Provided data.

=====

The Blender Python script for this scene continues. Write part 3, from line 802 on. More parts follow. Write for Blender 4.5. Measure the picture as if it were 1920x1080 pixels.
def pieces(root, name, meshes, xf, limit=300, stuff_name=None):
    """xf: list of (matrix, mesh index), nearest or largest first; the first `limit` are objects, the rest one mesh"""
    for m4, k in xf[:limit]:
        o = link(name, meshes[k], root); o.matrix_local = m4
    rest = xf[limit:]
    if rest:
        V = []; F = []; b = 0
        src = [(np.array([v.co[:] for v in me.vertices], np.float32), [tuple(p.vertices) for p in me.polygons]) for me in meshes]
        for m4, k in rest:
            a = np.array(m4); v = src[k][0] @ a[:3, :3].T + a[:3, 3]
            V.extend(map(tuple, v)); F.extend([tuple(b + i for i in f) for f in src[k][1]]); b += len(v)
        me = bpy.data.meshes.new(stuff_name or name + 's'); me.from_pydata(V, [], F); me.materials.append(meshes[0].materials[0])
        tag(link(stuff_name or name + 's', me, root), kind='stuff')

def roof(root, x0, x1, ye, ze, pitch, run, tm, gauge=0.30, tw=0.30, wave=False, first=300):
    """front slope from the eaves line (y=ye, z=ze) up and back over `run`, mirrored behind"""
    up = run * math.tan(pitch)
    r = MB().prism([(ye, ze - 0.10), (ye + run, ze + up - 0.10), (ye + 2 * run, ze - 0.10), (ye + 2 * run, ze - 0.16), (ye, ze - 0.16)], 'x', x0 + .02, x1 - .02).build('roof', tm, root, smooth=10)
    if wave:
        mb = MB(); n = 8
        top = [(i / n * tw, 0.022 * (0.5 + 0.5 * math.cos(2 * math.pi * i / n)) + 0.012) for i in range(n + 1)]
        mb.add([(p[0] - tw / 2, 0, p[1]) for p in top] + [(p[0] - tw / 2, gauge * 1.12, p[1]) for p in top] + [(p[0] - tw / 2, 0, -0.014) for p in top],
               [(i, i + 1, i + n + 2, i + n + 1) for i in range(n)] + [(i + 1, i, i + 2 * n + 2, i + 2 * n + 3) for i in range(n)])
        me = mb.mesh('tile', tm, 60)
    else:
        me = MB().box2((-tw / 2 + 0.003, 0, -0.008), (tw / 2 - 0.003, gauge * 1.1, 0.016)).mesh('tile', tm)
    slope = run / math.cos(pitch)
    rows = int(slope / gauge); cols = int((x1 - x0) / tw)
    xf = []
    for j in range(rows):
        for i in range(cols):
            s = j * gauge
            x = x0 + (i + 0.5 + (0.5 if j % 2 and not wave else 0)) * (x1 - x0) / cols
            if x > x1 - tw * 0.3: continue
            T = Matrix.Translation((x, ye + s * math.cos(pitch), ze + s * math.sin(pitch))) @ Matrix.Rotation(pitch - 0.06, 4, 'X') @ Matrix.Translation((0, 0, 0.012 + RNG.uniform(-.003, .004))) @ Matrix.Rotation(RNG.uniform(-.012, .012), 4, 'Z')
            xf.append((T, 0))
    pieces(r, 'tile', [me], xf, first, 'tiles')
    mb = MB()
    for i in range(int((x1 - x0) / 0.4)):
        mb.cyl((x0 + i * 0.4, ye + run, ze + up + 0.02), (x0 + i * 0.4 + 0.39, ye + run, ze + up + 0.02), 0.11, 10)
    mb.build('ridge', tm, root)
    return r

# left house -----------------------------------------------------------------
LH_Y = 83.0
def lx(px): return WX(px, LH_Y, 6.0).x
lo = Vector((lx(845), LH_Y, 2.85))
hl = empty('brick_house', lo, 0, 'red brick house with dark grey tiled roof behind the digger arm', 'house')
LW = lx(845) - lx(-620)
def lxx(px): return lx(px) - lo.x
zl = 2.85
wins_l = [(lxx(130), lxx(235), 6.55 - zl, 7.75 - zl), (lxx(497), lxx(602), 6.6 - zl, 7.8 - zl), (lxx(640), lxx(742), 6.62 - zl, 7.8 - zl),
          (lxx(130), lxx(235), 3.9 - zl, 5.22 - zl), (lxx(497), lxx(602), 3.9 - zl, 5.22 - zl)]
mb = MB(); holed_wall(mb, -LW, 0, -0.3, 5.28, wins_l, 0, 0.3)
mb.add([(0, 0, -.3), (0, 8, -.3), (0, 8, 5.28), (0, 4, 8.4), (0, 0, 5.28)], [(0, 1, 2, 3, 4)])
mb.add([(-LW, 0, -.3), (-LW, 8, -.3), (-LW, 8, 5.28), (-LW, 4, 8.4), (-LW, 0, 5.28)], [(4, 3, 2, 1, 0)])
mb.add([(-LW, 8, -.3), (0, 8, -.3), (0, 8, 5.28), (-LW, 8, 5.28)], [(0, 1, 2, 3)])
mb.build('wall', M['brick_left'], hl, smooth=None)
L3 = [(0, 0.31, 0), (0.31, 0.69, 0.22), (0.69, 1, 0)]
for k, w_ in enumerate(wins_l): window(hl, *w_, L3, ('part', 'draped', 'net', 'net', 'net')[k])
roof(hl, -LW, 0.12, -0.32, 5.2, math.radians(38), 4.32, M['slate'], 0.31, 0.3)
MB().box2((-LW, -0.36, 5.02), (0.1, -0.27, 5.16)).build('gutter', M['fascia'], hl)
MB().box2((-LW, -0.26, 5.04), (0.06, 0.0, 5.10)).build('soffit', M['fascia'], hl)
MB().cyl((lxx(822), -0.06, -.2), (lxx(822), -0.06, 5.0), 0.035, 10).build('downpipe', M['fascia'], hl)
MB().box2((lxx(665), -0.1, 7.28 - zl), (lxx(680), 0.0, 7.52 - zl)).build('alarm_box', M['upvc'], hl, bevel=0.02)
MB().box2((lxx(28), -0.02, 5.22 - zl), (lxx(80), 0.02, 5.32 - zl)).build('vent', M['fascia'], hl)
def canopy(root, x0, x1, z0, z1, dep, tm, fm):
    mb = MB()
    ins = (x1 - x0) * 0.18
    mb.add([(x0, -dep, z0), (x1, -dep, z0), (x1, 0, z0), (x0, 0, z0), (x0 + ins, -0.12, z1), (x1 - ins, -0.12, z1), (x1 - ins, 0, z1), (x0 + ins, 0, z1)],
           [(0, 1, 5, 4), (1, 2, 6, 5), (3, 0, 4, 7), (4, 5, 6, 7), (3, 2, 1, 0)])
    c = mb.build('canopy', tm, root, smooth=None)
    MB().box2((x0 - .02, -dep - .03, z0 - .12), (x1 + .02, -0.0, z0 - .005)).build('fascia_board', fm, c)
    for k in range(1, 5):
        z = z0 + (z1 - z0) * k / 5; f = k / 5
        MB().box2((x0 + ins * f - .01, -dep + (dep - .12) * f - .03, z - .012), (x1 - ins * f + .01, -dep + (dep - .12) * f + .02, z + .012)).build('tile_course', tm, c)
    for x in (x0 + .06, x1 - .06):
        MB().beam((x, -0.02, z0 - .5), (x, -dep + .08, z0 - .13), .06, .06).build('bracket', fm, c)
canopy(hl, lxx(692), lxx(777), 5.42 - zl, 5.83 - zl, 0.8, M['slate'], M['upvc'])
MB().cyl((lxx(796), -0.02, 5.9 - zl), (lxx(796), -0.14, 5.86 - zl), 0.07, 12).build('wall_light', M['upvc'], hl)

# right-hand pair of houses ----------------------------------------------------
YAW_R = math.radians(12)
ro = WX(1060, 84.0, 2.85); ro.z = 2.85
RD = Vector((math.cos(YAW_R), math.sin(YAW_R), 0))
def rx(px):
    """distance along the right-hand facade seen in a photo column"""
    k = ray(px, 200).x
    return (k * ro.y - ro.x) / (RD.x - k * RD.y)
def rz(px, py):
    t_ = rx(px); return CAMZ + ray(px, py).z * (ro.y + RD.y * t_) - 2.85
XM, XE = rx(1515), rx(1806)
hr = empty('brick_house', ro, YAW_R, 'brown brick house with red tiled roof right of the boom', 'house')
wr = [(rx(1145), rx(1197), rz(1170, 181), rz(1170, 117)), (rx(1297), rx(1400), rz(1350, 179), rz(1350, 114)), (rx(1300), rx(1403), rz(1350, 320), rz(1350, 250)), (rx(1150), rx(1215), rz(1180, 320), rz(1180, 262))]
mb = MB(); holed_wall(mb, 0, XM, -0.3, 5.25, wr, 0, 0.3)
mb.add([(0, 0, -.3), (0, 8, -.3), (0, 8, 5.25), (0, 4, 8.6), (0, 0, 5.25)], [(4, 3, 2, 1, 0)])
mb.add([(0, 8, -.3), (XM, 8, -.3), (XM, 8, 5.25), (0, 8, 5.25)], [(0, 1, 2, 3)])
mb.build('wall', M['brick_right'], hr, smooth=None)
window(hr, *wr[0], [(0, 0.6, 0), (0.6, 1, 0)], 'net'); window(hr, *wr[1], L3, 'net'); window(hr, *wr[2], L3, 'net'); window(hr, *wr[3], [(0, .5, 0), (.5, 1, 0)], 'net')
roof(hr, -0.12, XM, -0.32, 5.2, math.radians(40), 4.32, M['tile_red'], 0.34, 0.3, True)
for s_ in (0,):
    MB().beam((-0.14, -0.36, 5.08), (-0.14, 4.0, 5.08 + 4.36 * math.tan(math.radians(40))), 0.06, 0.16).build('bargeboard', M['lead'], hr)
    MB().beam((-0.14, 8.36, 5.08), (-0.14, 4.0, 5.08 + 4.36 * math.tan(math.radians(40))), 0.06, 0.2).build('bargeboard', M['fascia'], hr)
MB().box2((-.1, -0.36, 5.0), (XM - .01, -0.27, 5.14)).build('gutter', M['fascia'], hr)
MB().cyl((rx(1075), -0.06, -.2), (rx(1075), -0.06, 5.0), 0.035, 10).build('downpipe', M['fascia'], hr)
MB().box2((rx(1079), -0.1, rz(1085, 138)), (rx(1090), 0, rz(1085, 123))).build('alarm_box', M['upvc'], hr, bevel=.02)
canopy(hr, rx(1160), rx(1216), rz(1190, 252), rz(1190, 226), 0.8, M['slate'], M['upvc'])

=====

Exercise. Return the opening line of the data and every line after it through the line containing "tag(link(stuff_name or name", please, exactly as written and with nothing added.

Result of this task.
The Blender Python script for this scene continues. Write part 3, from line 802 on. More parts follow. Write for Blender 4.5. Measure the picture as if it were 1920x1080 pixels.
def pieces(root, name, meshes, xf, limit=300, stuff_name=None):
    """xf: list of (matrix, mesh index), nearest or largest first; the first `limit` are objects, the rest one mesh"""
    for m4, k in xf[:limit]:
        o = link(name, meshes[k], root); o.matrix_local = m4
    rest = xf[limit:]
    if rest:
        V = []; F = []; b = 0
        src = [(np.array([v.co[:] for v in me.vertices], np.float32), [tuple(p.vertices) for p in me.polygons]) for me in meshes]
        for m4, k in rest:
            a = np.array(m4); v = src[k][0] @ a[:3, :3].T + a[:3, 3]
            V.extend(map(tuple, v)); F.extend([tuple(b + i for i in f) for f in src[k][1]]); b += len(v)
        me = bpy.data.meshes.new(stuff_name or name + 's'); me.from_pydata(V, [], F); me.materials.append(meshes[0].materials[0])
        tag(link(stuff_name or name + 's', me, root), kind='stuff')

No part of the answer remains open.